Goal
Print each line exactly as it is given.

---

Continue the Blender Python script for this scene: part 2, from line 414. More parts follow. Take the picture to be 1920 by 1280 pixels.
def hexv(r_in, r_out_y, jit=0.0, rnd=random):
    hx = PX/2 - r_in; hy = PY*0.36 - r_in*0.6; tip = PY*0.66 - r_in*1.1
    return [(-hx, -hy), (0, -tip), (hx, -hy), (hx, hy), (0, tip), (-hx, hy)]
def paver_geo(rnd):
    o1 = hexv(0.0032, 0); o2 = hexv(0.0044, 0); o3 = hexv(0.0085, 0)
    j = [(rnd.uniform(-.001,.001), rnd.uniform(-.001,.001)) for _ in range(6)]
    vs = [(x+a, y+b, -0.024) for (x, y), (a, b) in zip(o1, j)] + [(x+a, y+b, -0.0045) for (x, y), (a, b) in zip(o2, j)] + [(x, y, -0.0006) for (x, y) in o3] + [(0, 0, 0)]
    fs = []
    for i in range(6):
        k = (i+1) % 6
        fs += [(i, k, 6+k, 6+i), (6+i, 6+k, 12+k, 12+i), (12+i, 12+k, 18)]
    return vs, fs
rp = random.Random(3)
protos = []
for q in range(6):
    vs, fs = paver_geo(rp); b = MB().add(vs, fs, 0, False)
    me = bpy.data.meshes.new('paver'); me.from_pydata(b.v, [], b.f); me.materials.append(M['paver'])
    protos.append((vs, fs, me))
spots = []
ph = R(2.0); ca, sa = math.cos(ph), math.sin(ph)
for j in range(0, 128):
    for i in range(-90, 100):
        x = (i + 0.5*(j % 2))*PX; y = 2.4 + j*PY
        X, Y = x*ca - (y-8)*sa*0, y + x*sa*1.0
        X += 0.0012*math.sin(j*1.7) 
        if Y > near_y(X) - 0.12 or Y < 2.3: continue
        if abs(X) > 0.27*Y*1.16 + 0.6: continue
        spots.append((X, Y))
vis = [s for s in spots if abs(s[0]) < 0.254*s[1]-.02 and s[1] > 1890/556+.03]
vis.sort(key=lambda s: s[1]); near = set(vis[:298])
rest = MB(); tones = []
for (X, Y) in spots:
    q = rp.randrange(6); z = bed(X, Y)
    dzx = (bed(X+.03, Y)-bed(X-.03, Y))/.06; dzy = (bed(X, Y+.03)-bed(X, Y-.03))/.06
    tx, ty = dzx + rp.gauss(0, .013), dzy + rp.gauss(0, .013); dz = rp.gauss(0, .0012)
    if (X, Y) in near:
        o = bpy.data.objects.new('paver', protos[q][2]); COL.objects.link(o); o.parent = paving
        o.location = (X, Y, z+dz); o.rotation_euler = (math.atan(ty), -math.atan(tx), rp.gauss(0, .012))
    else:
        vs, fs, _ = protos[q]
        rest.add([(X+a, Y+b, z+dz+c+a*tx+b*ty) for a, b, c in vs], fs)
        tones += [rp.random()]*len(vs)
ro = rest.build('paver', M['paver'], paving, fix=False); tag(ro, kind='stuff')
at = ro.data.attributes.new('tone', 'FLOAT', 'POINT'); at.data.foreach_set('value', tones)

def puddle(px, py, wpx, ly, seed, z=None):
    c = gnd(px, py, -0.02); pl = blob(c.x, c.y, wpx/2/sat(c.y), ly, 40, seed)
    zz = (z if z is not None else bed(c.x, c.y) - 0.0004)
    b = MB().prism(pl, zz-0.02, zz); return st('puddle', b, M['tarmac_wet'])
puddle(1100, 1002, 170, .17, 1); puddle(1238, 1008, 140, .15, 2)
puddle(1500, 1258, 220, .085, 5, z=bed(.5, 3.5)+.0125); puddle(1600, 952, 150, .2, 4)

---

Task response
Continue the Blender Python script for this scene: part 2, from line 414. More parts follow. Take the picture to be 1920 by 1280 pixels.
def hexv(r_in, r_out_y, jit=0.0, rnd=random):
    hx = PX/2 - r_in; hy = PY*0.36 - r_in*0.6; tip = PY*0.66 - r_in*1.1
    return [(-hx, -hy), (0, -tip), (hx, -hy), (hx, hy), (0, tip), (-hx, hy)]
def paver_geo(rnd):
    o1 = hexv(0.0032, 0); o2 = hexv(0.0044, 0); o3 = hexv(0.0085, 0)
    j = [(rnd.uniform(-.001,.001), rnd.uniform(-.001,.001)) for _ in range(6)]
    vs = [(x+a, y+b, -0.024) for (x, y), (a, b) in zip(o1, j)] + [(x+a, y+b, -0.0045) for (x, y), (a, b) in zip(o2, j)] + [(x, y, -0.0006) for (x, y) in o3] + [(0, 0, 0)]
    fs = []
    for i in range(6):
        k = (i+1) % 6
        fs += [(i, k, 6+k, 6+i), (6+i, 6+k, 12+k, 12+i), (12+i, 12+k, 18)]
    return vs, fs
rp = random.Random(3)
protos = []
for q in range(6):
    vs, fs = paver_geo(rp); b = MB().add(vs, fs, 0, False)
    me = bpy.data.meshes.new('paver'); me.from_pydata(b.v, [], b.f); me.materials.append(M['paver'])
    protos.append((vs, fs, me))
spots = []
ph = R(2.0); ca, sa = math.cos(ph), math.sin(ph)
for j in range(0, 128):
    for i in range(-90, 100):
        x = (i + 0.5*(j % 2))*PX; y = 2.4 + j*PY
        X, Y = x*ca - (y-8)*sa*0, y + x*sa*1.0
        X += 0.0012*math.sin(j*1.7) 
        if Y > near_y(X) - 0.12 or Y < 2.3: continue
        if abs(X) > 0.27*Y*1.16 + 0.6: continue
        spots.append((X, Y))
vis = [s for s in spots if abs(s[0]) < 0.254*s[1]-.02 and s[1] > 1890/556+.03]
vis.sort(key=lambda s: s[1]); near = set(vis[:298])
rest = MB(); tones = []
for (X, Y) in spots:
    q = rp.randrange(6); z = bed(X, Y)
    dzx = (bed(X+.03, Y)-bed(X-.03, Y))/.06; dzy = (bed(X, Y+.03)-bed(X, Y-.03))/.06
    tx, ty = dzx + rp.gauss(0, .013), dzy + rp.gauss(0, .013); dz = rp.gauss(0, .0012)
    if (X, Y) in near:
        o = bpy.data.objects.new('paver', protos[q][2]); COL.objects.link(o); o.parent = paving
        o.location = (X, Y, z+dz); o.rotation_euler = (math.atan(ty), -math.atan(tx), rp.gauss(0, .012))
    else:
        vs, fs, _ = protos[q]
        rest.add([(X+a, Y+b, z+dz+c+a*tx+b*ty) for a, b, c in vs], fs)
        tones += [rp.random()]*len(vs)
ro = rest.build('paver', M['paver'], paving, fix=False); tag(ro, kind='stuff')
at = ro.data.attributes.new('tone', 'FLOAT', 'POINT'); at.data.foreach_set('value', tones)

def puddle(px, py, wpx, ly, seed, z=None):
    c = gnd(px, py, -0.02); pl = blob(c.x, c.y, wpx/2/sat(c.y), ly, 40, seed)
    zz = (z if z is not None else bed(c.x, c.y) - 0.0004)
    b = MB().prism(pl, zz-0.02, zz); return st('puddle', b, M['tarmac_wet'])
puddle(1100, 1002, 170, .17, 1); puddle(1238, 1008, 140, .15, 2)
puddle(1500, 1258, 220, .085, 5, z=bed(.5, 3.5)+.0125); puddle(1600, 952, 150, .2, 4)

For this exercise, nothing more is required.